> [DATASET EXCERPTS]:
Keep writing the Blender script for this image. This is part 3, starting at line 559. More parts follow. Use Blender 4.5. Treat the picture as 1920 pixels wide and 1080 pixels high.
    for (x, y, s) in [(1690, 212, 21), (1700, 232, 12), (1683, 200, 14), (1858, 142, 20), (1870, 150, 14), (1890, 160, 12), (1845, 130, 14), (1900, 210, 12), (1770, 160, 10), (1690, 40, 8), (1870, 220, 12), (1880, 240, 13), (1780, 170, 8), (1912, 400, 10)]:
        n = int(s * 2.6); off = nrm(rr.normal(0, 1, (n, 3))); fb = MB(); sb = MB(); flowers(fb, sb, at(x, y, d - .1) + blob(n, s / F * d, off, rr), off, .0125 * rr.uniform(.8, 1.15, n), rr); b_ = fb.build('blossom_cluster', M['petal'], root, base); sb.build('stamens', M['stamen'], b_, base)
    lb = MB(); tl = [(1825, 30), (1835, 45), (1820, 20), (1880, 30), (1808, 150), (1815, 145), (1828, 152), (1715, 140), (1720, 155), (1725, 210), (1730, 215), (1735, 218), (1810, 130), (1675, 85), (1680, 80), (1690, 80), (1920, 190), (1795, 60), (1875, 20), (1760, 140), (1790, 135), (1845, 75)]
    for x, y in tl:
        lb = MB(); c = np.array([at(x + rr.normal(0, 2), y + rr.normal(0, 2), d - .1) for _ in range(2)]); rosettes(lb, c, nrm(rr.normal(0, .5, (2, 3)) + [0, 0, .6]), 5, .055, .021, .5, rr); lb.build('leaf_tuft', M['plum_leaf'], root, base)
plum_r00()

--

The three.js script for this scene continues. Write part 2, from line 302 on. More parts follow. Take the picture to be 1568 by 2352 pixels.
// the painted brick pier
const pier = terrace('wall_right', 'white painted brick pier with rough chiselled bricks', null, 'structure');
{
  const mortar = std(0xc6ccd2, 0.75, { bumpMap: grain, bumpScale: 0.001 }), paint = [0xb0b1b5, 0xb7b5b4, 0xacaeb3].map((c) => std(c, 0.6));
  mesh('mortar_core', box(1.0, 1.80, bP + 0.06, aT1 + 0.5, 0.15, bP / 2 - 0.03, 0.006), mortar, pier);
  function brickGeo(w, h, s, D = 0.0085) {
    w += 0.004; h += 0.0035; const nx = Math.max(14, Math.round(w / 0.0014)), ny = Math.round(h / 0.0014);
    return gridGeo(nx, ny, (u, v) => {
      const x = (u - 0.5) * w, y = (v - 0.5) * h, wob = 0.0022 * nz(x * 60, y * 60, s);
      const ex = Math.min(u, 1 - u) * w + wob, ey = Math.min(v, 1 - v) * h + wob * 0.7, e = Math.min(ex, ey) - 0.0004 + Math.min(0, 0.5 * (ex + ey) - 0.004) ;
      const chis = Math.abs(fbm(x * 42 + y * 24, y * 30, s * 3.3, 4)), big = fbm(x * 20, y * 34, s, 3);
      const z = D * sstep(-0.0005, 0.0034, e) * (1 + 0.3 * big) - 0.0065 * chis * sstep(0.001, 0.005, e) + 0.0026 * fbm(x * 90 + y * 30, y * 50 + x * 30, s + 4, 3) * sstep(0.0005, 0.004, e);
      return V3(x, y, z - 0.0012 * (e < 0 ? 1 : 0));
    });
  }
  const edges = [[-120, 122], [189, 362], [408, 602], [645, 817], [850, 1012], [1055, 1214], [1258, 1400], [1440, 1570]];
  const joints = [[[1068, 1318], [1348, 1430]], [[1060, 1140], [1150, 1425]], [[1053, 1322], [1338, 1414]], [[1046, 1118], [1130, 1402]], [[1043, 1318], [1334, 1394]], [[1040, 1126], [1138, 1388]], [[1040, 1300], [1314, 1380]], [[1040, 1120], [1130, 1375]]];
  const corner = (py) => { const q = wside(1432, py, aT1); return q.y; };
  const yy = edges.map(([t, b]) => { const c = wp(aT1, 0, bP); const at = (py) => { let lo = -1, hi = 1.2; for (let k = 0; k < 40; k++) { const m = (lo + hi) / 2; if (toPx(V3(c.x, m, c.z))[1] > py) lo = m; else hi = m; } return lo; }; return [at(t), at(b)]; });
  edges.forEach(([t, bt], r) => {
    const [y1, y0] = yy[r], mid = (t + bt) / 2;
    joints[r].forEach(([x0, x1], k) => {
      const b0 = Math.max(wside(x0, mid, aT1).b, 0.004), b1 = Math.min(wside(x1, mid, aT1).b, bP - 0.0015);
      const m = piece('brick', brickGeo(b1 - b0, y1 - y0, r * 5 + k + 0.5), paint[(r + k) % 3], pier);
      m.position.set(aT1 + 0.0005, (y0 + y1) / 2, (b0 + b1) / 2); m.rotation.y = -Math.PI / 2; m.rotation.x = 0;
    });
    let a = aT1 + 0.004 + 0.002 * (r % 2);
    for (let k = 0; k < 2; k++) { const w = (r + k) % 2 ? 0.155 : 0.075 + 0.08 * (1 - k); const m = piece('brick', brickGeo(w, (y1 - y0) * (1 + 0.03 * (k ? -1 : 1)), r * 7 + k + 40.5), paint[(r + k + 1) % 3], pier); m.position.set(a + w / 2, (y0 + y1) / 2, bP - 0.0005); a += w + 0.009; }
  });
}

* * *

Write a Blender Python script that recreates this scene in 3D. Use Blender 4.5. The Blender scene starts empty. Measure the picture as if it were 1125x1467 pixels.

> [TO DO]:
Which lines hold the word "picture"? Copy every one of them.

> [RESPONSE BELOW]:
Keep writing the Blender script for this image. This is part 3, starting at line 559. More parts follow. Use Blender 4.5. Treat the picture as 1920 pixels wide and 1080 pixels high.
The three.js script for this scene continues. Write part 2, from line 302 on. More parts follow. Take the picture to be 1568 by 2352 pixels.
Write a Blender Python script that recreates this scene in 3D. Use Blender 4.5. The Blender scene starts empty. Measure the picture as if it were 1125x1467 pixels.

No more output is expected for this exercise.